Friday, October 16, 2009

Stop the Pottery -Time for TV

Being president of the Allegany Artisans is one of those jobs pointing in more directions than a porcupine’s quills.
Last Wednesday was like that. I was trying not to skid into panic mode over the Studio Tour (just 11 days off) and was making one of my to-do-list/calendars that would map my way through the studio and end with all pots dried, bisque, glazed, priced and displayed when I remembered that one of my points of duty involved calling Lea DiCenso, executive producer at AM Buffalo. I had talked with her a week earlier and she said that hosting the Allegany Artisans on the show this year unlikely but she never knew what might happen. She has managed to feature the Artisans every year for a while now. We couldn’t complain about a year off.
I dialed expecting voice mail. She answered. I expected her to accept a few photos and information for WKBW’s website but she jumped into business mode. There was a cancellation. 6 minutes were available on Thursday – 18 hours hence. Could I make a few things happen?
My first use of the to-do-list/calendar was to flip it over to take notes from Lea while swallowing concerns for pottery. Pots could dry while I was on TV on Thursday.
I started mental calculations and plans. Sarah Phillips agreed to throw her gardening aside and go with me. She would pack up some paintings. I started taking tracking down 6 photos – 300 dpi – horizontal orientation.
Lea needed a poster that would work on TV. She had rattled off pixel dimensions that I immediately forgot. (Don’t tell her that.) The Allegany Artisans always have a vertical poster and she wanted horizontal. Sarah and I brainstormed options and I remembered that Hope Zaccagni had sent a pdf of part of the brochure for our website. Rick dropped what he was doing to work on that. If he cut off the top and bottom and photo-shopped the Tourism phone number and website over the group photo, we could call it a horizontal poster.
Hope Zaccagni designed the brochure so had all the photos but she was in meetings all day but Steve Walker had some and so did Kandace and Alec and so did I. Mine were from 2008 but a Bruce Greene teapot is timeless.
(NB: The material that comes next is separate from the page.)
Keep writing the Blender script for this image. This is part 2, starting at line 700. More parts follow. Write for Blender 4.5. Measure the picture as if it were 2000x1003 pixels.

WKBW had jpgs in a couple of hours.
Russ Allen agreed to drop off a wooden train and Bob Chaffee promised a carved plate and a never-wrinkles table cover. I packed my Pete Midgley vase from the mantle, Hope’s drawing from the dining room and chose a shirt that would show off my Jim Horn pin in googly-eyed splendor.
In the morning Sarah and I drove to Buffalo. Security at WKBW is strict. There are lots of doors but visitors go to the front door and call the person who is expecting them. Inside there are reception areas, offices and rooms filled with monitors, keyboards and blinking lights all held together by miles of cables and wires.
AM Buffalo is a live show and the studio has a few areas – the jackpot drawing set, the sofa set, the rolling table and the kitchen. There are 5 cameras aimed in different direction. Each wears a monitor for the text above its unblinking eye but there are no people behind the cameras. The people are off in those equipment-filled rooms. At least I expect they are during the show. When we arrived just after 9 a.m., the crew that came to work at 4:30 that morning was having lunch.
Sarah and I set up our art and talked about it. Linda Pellegrino laughed at my cow bank while Lea insisted it was a pig. Mike told me to bring in the table and clay demo stuff that Lea said to leave in the car. “Ask Lea,” I said, not wishing to be stuck in the middle of anything.
As if Sarah and I had a smidge of Linda’s experience and ease we were given a 2 minute sketch of our 6 minute show. It was my 3rd show and I knew not to try to prepare. What I hoped to say would never fit with what Linda would shoot out as a question.
I set my inner monitors to keep with the conversation and mention as many artisans as possible. Push the phone number. Name the website. Keep breathing. Try not to look doopy. Don’t cough. Don’t sneeze on Linda.
Seconds later the segment was over. Linda said it was easy to go on air with us. We were so confident and at ease. Could have fooled me.
I stopped at the Allegany County Tourism office on the way home. Patience Regan jumped out of her chair saying I should have warned her before getting myself on some big TV production. She had 18 phone calls in just 2 hours. Whether or not you caught us on WKBW, come to my studio for great pots, Jim Horn’s pins, and refreshments. Sarah says to see her in Rushford for paintings, silk scarves and better refreshments.
Of course there are more choices. Visit to find all 36 locations and all 47 artisans offering locally made, quality work during the 22nd annual Studio Tour.

1 comment:

Kim's Karma said...

Elaine - you guys rocked it this year with the promotion of the artisans tours! Way to go and I hope the weekend was a huge success!